Some Australian great white sharks are more determined than Treacle's tiger shark. They are not so willing to give up a prospective morsel. A thirteen—year—old boy surfing just off an Australian beach suddenly felt something seize his right leg. He kicked at the thing, which, he stated later, felt as though it was attached to his leg. The attachment was an eight—foot white shark. The boy kicked and punched and, finally, in desperation, leaned over and bit the shark on the nose. Still it would not let go.

Lifeguards arrived on the scene and clubbed at the shark with surfboards. The fish must have considered the boy's leg a rare delicacy, because it doggedly held on.

Finally the boy was carried onto the beach with the shark still attached to his leg. It was only after the shark had been clubbed to death that the lifeguards were able to pry its jaws loose.

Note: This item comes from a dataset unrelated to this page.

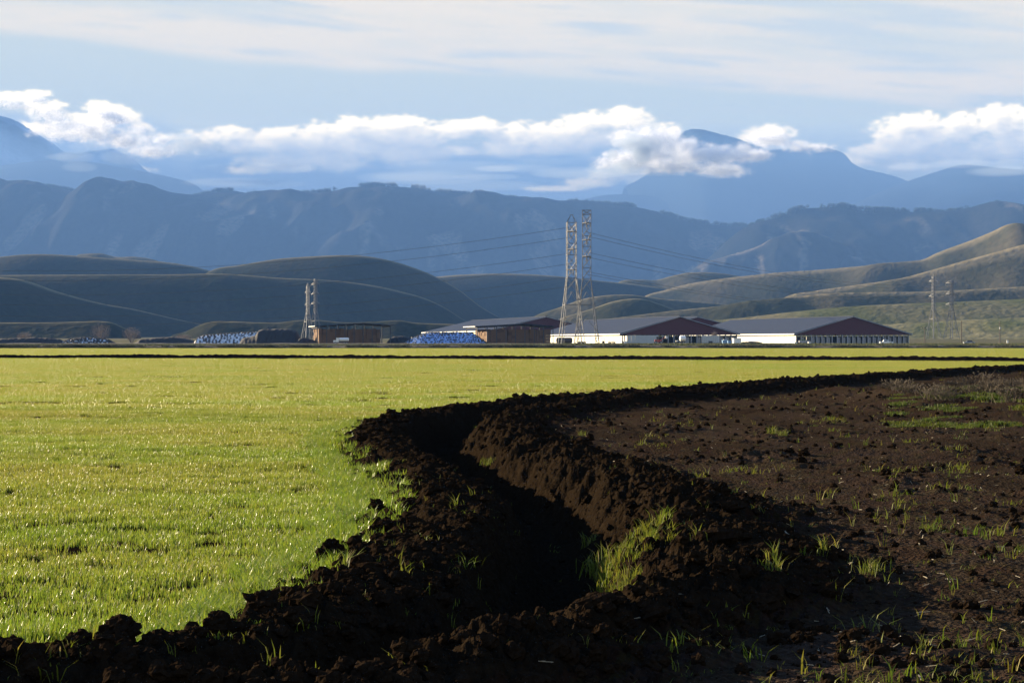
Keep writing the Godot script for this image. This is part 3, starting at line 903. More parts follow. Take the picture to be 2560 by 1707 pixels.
func build_banks() -> void:
	bank("soil_ridge", "low black ridge of ploughed earth drawn straight across the wheat", "soil bank", [[-120, 206], [-48, 205], [0, 190], [40, 172], [80, 158]], 1.0, 0.36, 0.12, mats.soil, 0.16, 501)
	bank("weedy_bank", "low dark weedy bank along the far end of the wheat", "bank", [[-300, 508], [300, 504]], 2.6, 0.55, 0.22, mats.weed_bank, 0.6, 503)
	bank("road_bank", "raised dirt road in front of the dairy yard", "road", [[-500, 748], [0, 742], [500, 736]], 7.0, 0.42, 0.06, mats.road, 2.0, 505, 0.05)
	var r := RandomNumberGenerator.new()
	r.seed = 507
	var tuft := weed_tuft(508, 60, 0.025)
	var where := []
	var tints := []
	for i in 5200:
		var x := r.randf_range(-150, 150)
		var far := 505.5 + r.randfn() * 1.6
		var clump := n_patch.get_noise_2d(x * 0.25, 3.0)
		if clump + 0.35 < r.randf() * 0.8: continue
		var h := r.randf_range(0.25, 0.7) * (1.0 + 0.7 * clump)
		where.append(Transform3D(Basis(Vector3.UP, r.randf() * TAU).scaled(Vector3(0.9, h, 0.9)), Vector3(x, 0.25 + r.randf() * 0.15, -far)))
		tints.append(Color(1, 1, 1).lerp(Color(0.7, 0.8, 0.6), r.randf()))
	var o := scatter("weeds", tuft, mats.dry_weed, where, tints)
	tag(o, "dark weeds growing along the far bank of the wheat", "weeds")
	where = []
	tints = []
	for i in 6500:
		var x := r.randf_range(-230, 230)
		var far := r.randf_range(560, 736)
		if r.randf() < 0.35: far = 733.0 + r.randfn() * 3.0
		var h := r.randf_range(0.2, 0.55)
		if x > 15.0: h *= 1.5
		where.append(Transform3D(Basis(Vector3.UP, r.randf() * TAU).scaled(Vector3(1.2, h, 1.2)), Vector3(x, rise(far), -far)))
		tints.append(Color(1.6, 1.5, 1.0).lerp(Color(1.3, 1.7, 0.7), r.randf()))
	o = scatter("weeds", tuft, mats.dry_weed, where, tints)
	tag(o, "tan weeds and stubble before the dirt road", "weeds")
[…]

The boy survived his ordeal, fortunately with his leg intact. And just a Treacle gave up pearl diving, the boy gave up surfing.

About a month later on a nearby beach there occurred another unusual encounter with a very determined great white shark. A woman in water about four feet deep was horrified to see a large shark fin cut the water and swiftly bear down on her. After making it safely to the beach, the terrified woman continued running. The shark, excited by its prospective prey, followed her out of the water and onto the beach! There it thrashed around in an almost helpless state until it was finally killed by a lifeguard with a sledgehammer.